When I was six, everyone in my grade school class wrote Valentine’s Day cards, and passed them out to every other student in class. Thus I was indoctrinated into a long and mysterious tradition. Every year, millions of people send cards, flowers, candies, and all manner of red and slinky gifts. But why? What truths lie beneath this love-filled holiday? What do the symbols of the heart, and the child-like cupid shooting arrows really mean? Why is everything red? Why so much candy? What secrets does Valentine’s Day hold?
Let us begin with the month of February. February gets its name from Juno Februa, goddess of the febris (fever) of love. This fever is an animalistic abandon, devoid of human reason. It is a violent lust.
Cupid, the son of Venus (Eros and Aphrodite respectively in Greek), is typically pictured as an innocent cherub, lobbing tiny arrows which inflict our hearts with love. Nothing could be further from the truth. While there are some who would equate anything long and slender, regardless of purpose, with a penis, and while they see any one thing entering another thing as an act of sexual congress, we cannot deny that the real result of an arrow through the heart would be death.
Red is the color of blood. I don’t think I need to say more on the subject.
The heart, though it has been stylized and never resembled an actual heart, is probably the most gruesome aspect of Valentine’s Day. Sending hearts to people with words of affection inscribed upon them inspires images of severe psychosis. This was depicted most graphically in the 1981 teen slasher movie “My Bloody Valentine”. But why the heart? In both Poetry and Prose, the heart has long been the organ of cherished secrets, and private thoughts. To deliver a heart to another is to expose secrets, to bring the hidden to light, to reveal some private thought.

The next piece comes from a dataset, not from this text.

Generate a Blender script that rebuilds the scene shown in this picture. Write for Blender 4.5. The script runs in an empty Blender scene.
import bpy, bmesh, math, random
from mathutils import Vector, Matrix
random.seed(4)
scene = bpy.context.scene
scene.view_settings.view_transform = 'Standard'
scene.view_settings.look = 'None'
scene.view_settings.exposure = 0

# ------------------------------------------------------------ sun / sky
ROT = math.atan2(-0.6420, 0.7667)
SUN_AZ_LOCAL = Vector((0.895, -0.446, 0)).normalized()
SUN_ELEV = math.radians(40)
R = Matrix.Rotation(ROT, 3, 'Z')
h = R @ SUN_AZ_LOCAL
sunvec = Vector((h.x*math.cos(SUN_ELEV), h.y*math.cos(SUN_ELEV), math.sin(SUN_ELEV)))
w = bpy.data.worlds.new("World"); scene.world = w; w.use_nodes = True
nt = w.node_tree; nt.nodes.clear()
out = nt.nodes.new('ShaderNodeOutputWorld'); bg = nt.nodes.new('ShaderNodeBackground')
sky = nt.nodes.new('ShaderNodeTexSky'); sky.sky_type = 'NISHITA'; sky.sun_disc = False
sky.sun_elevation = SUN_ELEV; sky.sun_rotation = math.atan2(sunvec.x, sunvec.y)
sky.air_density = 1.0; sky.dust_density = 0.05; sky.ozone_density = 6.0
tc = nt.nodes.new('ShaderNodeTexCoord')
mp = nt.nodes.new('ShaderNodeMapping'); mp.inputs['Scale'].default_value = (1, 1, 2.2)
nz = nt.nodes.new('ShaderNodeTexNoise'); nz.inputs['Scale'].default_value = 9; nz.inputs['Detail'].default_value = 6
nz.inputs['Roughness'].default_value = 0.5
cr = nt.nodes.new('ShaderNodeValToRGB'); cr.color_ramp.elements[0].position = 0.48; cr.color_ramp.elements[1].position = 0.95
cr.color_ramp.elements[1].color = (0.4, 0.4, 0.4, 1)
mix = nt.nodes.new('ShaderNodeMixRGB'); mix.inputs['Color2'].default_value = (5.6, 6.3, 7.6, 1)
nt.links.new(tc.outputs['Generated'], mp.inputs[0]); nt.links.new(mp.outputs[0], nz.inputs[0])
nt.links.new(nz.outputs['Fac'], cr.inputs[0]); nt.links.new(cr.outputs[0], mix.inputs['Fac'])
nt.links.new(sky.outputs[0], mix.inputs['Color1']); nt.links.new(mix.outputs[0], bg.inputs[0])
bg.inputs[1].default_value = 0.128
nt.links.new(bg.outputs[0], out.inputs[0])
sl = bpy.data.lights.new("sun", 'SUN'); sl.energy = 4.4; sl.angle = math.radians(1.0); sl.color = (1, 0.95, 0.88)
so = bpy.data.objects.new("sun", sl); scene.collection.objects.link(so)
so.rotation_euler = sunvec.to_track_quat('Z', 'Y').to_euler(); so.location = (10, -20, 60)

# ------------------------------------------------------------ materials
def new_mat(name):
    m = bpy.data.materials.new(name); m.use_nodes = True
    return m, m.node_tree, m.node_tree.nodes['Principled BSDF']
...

Candy is perhaps the most complex aspect of Valentine’s Day. It can come in any size shape or flavor, except on this particular holiday, when it must either be heart-shaped, or covered with chocolate (ignore the erotic candies, which don’t really fit the holiday motif). Encasing or burying something in chocolate is very literally symbolic of entombment. Chocolate is even the color of earth. Thus encased in their chocolate tombs, the candies are indistinguishable, and as we all have experienced, only a map can prevent the unfortunate bite of a hated candy. The mixed chocolate box taunts us, nay it dares us to try to find the prized golden caramel.
In conclusion, we have what appears to be a gruesome ancient tale. A jilted lover murders his competition, sends the heart to the object of his affections with professions of his love carved insanely upon it, buries the body, and defies anyone to prove the competition is even dead. The lack of scientific methods and knowledge prevented any further investigation into the matter. The woman probably lived out her short but miserable life with this psychotic monster, having lost all hope for the return of her true love. And we mock her pain every year as we celebrate these tragic events with gruesome precision.